Espada's wisdom is sounding hopelessly idealistic. Then his cell phone rings. A Cuban-American restaurateur wants to look at his paintings. Peter Garcia, the owner of El Meson, walks in the door a few minutes later, wearing long hair and pinstriped linen pants. He steps up to a lively canvas, where the poor light does little to dampen his enthusiasm. "This is in-your-face," he says, and actually starts dancing a salsa step while looking at it. "It's like the conga. I can hear the music."

The two men walk outside, down the sidewalk of Houston Avenue to another building, owned by Espada's friend, where most of his paintings are stored. They crack beers and go to work sifting through them. But soon Espada's back starts to hurt. He lights a cigarette and sits down. He asks Garcia fussily, but without irritation, to handle the canvases carefully. He's having fun.

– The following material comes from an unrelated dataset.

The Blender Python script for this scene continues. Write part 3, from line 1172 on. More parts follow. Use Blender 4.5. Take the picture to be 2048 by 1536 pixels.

Garcia hoists out giant paintings from stacks against a wall and gingerly sets them on display. He tries turning some sideways and upside down. A train honks and chugs by a few feet beyond the window, its boxcars flashing almost the same color found on Espada's Isolated Yellow. Garcia drags on a cigarette and paces.

He approaches Espada and stands gazing at a canvas across the room. "Okay, this one," he says. A quick negotiation ensues in Spanish, and the men shake. Garcia's pocket bulges with cash. But why this painting?

He laughs. Walking up to the canvas, a teeming jumble of gestures in yellow and blue, he crouches and levels with Espada. "Here's the mouth, nose, eyeball, cheekbone…then there's this other thing, it's language, I think. You have this whole story… and that could look like an old Spanish galleon…and this looks like smoke…and this is a Rosetta stone…everything is floating. All of a sudden, it's like this is a fish. This is a fish!"

"Art people," Espada says. "Boy, I tell you."

But Garcia has happened upon one reason why Espada's work is brilliant, and why it sets an important example for Houston's new generation of Latino artists. It speaks slightly differently to everyone, evoking powerful emotions, yet breaking down titles and labels.

Garcia wants to know what his new painting is called.

"Heaven and Earth," Espada says. "That's it."

Garcia turns it around. "But it says Blue Mural."

Espada isn't troubled. He takes another drag on his cigarette. "We'll change it," he says.